The proposal comes just weeks after President Donald Trump signed an executive order in which he directed the Federal Communications Commission to clarify the scope of Section 230. In the same order, he also called on the Federal Trade Commission to take action against companies that limit their users' speech in ways that aren't detailed in their terms of service. According to Wall Street Journal, the proposal touches on some of the same concerns as President Trump's executive order, while also recommending more broadly weakening some of the legal protections tech companies have enjoyed over the past two decades.

For example, the proposal would not give companies legal immunity in cases involving acts like terrorism, sexual abuse and cyberstalking. Another part of the proposal would also reportedly limit what protection tech companies have in civil cases involving the federal government.

The Wall Street Journal reports the proposal also suggests striking a clause that allows online platforms to delete content they "merely deem objectionable." The paper explains the aim of this part of the proposal is to impose significant limits on how companies like Twitter and YouTube moderate their platforms. The Justice Department reportedly wants to push companies to adhere to their terms of service, as well as any public claims they make about how they police their websites.
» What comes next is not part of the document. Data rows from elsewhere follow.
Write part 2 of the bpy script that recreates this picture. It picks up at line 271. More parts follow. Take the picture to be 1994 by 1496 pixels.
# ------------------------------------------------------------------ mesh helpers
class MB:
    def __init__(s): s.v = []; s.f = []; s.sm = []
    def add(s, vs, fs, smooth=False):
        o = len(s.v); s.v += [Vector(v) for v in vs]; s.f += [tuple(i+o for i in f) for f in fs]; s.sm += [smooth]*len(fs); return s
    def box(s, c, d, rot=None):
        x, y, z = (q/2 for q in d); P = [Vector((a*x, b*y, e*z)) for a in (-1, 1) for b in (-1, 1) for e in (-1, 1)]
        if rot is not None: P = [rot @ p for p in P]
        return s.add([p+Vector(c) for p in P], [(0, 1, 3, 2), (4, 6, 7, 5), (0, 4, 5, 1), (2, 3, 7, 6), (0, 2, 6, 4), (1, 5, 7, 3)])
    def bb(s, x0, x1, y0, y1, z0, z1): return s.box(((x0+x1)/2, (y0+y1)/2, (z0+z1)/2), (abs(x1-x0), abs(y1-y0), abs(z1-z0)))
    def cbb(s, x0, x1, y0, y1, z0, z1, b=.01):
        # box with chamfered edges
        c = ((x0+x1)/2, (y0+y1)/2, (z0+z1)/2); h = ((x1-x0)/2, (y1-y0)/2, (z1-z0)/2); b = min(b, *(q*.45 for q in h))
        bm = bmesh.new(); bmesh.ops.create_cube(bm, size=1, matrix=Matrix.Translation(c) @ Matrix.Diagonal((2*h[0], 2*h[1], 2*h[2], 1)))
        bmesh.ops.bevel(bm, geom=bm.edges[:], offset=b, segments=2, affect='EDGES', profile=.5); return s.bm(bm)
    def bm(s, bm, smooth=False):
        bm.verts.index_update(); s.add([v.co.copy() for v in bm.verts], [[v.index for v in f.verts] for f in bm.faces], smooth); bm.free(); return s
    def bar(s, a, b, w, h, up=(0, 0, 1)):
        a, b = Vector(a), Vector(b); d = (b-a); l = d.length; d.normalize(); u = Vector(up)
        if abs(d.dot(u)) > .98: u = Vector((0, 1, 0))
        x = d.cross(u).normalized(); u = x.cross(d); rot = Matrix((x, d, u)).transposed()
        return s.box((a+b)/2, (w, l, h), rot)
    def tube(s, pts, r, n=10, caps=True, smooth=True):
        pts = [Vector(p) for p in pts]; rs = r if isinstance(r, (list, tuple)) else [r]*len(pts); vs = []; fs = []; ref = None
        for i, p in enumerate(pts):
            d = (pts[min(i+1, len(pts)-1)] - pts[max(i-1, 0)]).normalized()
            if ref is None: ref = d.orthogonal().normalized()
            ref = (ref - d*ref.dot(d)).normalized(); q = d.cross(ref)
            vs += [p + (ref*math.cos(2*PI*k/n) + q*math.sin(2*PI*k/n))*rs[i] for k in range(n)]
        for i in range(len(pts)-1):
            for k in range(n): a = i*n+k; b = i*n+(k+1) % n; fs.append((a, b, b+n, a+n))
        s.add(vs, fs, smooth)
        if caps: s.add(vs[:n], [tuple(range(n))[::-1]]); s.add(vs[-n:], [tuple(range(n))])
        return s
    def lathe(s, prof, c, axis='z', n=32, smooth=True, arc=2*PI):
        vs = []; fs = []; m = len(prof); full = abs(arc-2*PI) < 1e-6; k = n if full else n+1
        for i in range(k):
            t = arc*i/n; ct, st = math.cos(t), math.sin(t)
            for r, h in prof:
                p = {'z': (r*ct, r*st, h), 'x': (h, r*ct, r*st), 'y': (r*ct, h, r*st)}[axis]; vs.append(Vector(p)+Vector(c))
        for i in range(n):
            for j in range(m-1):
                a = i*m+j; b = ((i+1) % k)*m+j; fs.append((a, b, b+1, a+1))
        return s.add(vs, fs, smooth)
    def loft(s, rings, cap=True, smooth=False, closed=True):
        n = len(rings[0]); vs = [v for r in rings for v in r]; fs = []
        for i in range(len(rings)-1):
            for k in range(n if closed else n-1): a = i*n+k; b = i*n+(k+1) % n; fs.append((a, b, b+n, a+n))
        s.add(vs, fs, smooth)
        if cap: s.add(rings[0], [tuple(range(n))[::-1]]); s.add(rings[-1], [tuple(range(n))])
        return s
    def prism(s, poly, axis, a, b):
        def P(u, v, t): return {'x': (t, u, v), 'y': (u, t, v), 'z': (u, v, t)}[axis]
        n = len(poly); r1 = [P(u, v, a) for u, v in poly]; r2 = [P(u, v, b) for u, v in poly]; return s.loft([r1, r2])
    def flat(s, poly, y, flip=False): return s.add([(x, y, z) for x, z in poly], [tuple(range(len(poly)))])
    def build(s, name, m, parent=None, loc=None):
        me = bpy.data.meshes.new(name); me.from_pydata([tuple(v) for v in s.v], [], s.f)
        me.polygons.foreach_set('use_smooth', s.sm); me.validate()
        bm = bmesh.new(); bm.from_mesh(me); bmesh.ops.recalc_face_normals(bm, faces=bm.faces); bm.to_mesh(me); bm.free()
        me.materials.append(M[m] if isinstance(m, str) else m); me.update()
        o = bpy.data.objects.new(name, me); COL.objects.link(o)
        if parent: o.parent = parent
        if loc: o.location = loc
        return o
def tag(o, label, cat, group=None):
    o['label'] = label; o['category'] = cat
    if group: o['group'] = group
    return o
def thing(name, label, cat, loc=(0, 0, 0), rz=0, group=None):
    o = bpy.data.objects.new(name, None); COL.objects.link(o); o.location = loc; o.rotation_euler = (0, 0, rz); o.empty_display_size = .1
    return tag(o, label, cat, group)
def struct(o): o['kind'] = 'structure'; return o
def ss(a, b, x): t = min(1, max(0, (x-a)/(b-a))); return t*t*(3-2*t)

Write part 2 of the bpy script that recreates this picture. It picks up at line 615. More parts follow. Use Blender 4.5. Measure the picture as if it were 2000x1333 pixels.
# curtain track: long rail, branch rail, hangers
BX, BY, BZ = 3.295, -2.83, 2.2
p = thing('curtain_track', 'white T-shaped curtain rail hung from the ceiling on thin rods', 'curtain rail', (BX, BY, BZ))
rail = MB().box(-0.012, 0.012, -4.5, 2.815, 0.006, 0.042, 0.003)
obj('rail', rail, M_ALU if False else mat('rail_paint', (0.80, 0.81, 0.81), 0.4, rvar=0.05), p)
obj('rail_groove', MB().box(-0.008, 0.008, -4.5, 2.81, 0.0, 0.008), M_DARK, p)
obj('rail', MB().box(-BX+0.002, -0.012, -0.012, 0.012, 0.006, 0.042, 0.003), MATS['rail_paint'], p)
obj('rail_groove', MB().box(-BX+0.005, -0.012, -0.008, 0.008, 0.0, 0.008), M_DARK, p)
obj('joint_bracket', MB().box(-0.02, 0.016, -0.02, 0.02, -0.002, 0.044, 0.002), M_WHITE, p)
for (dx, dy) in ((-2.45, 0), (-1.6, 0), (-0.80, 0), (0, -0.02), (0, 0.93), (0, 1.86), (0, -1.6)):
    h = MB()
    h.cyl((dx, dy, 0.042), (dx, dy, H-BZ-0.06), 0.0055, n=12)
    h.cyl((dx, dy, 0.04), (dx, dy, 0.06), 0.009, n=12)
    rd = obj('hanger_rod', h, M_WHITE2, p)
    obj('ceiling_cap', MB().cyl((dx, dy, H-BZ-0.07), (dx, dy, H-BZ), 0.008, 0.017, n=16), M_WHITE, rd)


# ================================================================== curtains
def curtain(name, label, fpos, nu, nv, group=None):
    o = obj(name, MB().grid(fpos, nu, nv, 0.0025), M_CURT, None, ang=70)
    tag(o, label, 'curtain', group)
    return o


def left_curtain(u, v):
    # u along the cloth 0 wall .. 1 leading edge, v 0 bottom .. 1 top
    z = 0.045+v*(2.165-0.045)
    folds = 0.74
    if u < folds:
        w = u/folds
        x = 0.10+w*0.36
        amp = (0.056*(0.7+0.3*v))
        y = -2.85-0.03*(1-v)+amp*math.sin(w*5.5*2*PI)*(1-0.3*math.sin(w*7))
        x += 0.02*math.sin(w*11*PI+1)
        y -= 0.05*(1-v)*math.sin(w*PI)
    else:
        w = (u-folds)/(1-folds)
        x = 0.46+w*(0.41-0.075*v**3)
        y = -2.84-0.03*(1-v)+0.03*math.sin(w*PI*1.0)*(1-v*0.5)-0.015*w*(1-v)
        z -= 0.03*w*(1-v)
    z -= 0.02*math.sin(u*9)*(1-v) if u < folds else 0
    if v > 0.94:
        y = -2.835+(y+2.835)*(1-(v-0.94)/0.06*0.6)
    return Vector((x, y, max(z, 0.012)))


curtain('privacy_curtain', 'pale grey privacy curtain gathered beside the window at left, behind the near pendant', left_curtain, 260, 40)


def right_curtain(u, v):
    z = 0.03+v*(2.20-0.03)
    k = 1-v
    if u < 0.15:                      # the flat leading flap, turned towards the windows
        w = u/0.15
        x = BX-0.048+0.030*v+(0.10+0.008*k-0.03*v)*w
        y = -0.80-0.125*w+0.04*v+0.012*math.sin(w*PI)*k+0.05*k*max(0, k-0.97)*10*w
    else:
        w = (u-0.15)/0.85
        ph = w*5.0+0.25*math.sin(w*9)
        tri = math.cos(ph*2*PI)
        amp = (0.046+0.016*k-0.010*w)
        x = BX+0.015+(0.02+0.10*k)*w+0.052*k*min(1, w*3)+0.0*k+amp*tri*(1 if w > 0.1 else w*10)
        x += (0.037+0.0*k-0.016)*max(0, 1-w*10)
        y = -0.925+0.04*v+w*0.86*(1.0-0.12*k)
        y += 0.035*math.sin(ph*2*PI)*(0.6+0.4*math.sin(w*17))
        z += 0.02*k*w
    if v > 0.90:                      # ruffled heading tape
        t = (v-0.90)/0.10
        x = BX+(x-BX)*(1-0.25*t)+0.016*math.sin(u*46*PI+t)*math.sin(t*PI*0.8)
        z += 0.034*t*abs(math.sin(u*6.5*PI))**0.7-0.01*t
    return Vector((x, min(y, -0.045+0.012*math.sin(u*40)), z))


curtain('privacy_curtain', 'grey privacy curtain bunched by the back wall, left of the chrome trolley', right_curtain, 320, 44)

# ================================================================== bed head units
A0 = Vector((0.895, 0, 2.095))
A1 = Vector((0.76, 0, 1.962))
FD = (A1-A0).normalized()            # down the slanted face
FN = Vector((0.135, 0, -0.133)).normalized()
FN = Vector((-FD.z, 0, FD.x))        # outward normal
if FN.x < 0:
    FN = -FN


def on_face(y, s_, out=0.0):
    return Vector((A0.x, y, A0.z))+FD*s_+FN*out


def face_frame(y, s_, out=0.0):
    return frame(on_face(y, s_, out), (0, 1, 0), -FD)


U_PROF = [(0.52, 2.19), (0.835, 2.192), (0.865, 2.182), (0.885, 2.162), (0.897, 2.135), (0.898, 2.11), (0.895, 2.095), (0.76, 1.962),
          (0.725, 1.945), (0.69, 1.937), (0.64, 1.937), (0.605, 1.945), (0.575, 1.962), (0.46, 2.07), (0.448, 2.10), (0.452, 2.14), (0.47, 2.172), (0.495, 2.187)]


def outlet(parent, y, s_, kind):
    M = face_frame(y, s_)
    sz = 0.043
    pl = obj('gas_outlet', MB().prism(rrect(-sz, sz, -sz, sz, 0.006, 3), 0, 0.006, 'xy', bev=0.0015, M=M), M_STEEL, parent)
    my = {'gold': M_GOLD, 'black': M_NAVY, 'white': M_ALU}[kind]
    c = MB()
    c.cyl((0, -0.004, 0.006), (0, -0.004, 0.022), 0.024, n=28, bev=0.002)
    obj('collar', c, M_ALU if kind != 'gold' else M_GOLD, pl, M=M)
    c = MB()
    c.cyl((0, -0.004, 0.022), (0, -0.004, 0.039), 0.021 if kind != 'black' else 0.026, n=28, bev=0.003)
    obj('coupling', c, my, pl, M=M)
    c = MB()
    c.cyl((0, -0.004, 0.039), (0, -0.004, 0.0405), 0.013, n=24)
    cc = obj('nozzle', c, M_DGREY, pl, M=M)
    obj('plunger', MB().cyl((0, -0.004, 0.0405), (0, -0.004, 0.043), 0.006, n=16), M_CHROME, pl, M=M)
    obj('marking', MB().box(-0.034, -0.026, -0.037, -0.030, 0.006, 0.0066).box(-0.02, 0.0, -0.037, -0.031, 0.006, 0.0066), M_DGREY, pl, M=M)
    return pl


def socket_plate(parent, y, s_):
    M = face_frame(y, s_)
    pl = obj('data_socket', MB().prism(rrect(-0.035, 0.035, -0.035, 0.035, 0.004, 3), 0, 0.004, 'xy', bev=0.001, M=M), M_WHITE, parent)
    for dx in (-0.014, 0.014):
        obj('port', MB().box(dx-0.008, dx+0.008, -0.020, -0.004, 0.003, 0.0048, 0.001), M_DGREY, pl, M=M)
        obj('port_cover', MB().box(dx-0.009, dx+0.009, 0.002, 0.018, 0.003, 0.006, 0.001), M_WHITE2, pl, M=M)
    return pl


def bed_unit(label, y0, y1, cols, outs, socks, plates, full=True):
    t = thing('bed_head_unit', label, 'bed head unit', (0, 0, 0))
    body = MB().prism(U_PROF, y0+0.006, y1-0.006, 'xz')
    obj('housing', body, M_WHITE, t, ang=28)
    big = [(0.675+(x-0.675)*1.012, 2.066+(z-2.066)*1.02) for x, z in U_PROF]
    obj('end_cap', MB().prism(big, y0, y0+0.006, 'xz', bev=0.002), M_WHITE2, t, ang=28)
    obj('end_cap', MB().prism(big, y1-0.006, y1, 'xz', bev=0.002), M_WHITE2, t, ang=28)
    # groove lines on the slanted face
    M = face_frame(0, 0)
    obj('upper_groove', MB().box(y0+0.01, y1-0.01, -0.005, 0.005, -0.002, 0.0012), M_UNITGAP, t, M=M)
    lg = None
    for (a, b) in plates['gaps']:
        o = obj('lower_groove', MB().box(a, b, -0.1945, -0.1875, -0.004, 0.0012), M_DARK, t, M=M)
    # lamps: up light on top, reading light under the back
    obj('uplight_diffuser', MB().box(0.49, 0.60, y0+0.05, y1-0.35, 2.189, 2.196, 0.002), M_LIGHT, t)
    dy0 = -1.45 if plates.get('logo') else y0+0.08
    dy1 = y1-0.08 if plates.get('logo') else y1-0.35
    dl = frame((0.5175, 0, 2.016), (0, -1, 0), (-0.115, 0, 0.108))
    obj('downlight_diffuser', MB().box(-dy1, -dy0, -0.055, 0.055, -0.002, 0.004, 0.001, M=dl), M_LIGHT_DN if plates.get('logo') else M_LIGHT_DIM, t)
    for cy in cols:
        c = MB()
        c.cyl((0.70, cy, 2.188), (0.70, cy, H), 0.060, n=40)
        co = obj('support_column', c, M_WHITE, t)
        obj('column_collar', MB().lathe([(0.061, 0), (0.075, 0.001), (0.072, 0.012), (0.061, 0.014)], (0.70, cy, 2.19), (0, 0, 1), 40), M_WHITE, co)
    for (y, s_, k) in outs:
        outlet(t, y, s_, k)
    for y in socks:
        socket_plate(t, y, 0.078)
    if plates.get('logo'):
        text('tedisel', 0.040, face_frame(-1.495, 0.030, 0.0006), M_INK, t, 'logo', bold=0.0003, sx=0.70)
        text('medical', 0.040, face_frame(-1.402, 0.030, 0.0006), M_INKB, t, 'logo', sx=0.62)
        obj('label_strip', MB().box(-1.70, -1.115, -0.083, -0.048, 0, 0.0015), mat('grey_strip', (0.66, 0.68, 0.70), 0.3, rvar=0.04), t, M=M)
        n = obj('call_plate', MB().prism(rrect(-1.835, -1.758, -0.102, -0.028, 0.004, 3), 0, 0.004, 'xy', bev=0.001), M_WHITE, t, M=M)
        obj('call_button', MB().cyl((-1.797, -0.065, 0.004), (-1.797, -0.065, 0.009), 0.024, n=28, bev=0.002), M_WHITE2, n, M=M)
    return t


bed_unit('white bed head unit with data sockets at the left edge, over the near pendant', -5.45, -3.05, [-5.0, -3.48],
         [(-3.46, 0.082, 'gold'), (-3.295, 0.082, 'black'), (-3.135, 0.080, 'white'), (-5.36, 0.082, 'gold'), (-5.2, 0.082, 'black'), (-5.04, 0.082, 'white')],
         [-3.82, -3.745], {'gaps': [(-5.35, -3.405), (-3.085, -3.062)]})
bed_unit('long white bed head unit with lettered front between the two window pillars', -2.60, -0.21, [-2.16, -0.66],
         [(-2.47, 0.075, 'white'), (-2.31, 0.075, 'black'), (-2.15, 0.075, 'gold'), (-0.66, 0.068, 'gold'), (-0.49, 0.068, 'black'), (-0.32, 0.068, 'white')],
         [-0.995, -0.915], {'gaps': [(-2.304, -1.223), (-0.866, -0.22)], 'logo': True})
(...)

In cases where they do action, companies would have to provide "reasonable" explanations detailing their decisions.   

Currently, Section 230 gives internet companies broad immunities. The clause, for instance, protects YouTube from being held accountable for the actions of some of its biggest stars. In the last year, both Democrats and Republicans have called for lawmakers to reopen and reexamine the Communications Decency Act. Earlier this year, Joe Biden said he would immediately repeal Section 230 if he were elected president. But as we wrote earlier this year, rolling back the clause, without care and consideration, is likely to fundamentally change the nature of the internet.